環境の違いによって人気になることもあれば、嫌悪されることも。

そうやってフランス流に改変をうけ『UFOロボ グレンダイザー』はフランスの小学生の間で大ブームになったわけではあるが、その後日本アニメ・マンガなどサブカルチャーの流行に冷水を浴びせかけるような「日本バッシング」が続くことになる。やれ、文化侵略だなんだといって。このあたりの流れは極端なオタクバッシング熱が高まっていた当時の日本事情とも共通するものがあるようにも思う。

「それまでとはまったく違った文脈」を持つものに熱狂している若者へ、大人が理解不能な目を投げかけ抑制しようとする、何度も繰り返されてきた流れだ。こうして人格を損なうとか、犯罪をするようになるとか無根拠な批判に晒されることになるアニメやマンガだが、極端すぎて笑える(今となっては)ものもある。「ドラゴンボールZ」で、悟空などがサイヤ人化する時に金髪に目が青く変化するのを受けて「ナチス・ドイツの理想化したアーリア人にそっくり」といって批判されたのだ(バカなんじゃないか)。

そんなこんなをえながら

さあ、とはいってもその後ジャパンエキスポがはじまり、フランス人は当たり前のように日本サブカルチャーを摂取するようになり、ナルトを読むようになっていくわけで、結局「理」のない話は長続きしないことの証明であるようにも思う。

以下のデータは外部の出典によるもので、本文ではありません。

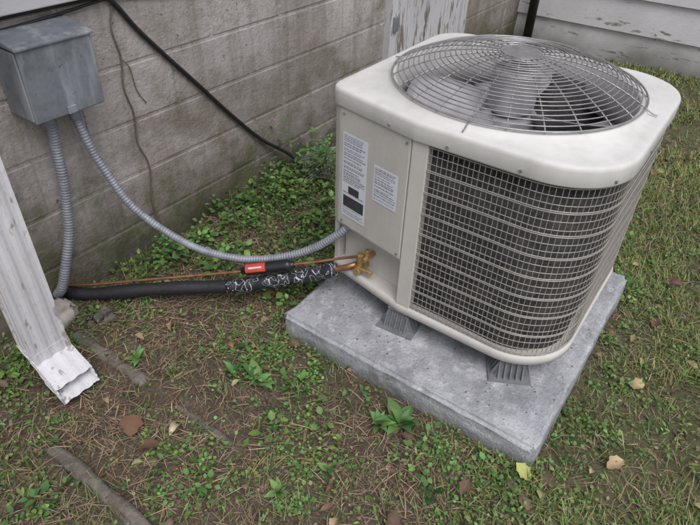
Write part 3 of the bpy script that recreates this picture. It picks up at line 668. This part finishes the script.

最初のほうで、単純にフランス人が日本サブカルチャーを受け入れていく体験記のように読むのがいいといったが、それ以外にもいろいろな読み方・引き出し方のある本でもある。たとえば、全く違った環境と文脈を持つ国ごとに、どのように作品を売り込み、適合させていくのかを問いかける一冊としても読める。著者は日本史学の研究者であると同時に、本書を日本語で書いていることからもわかるとおり日本語に堪能で北斗の拳の翻訳なども担当している翻訳家だ。

実はフランスでの日本マンガの売上も2009年をピークに徐々に下降傾向にあるというし、かつてのような超訳をやれというのではなく、文化の行き来が当たり前になった現代において最適な異文化への輸入・輸出のやり方も常にアップデートをかけていく・その方法を常に模索していかなければいけない時期にきているのだろう。本書はそのへんはメインではないが、まあいろいろと考えるきっかけにはなる一冊だ。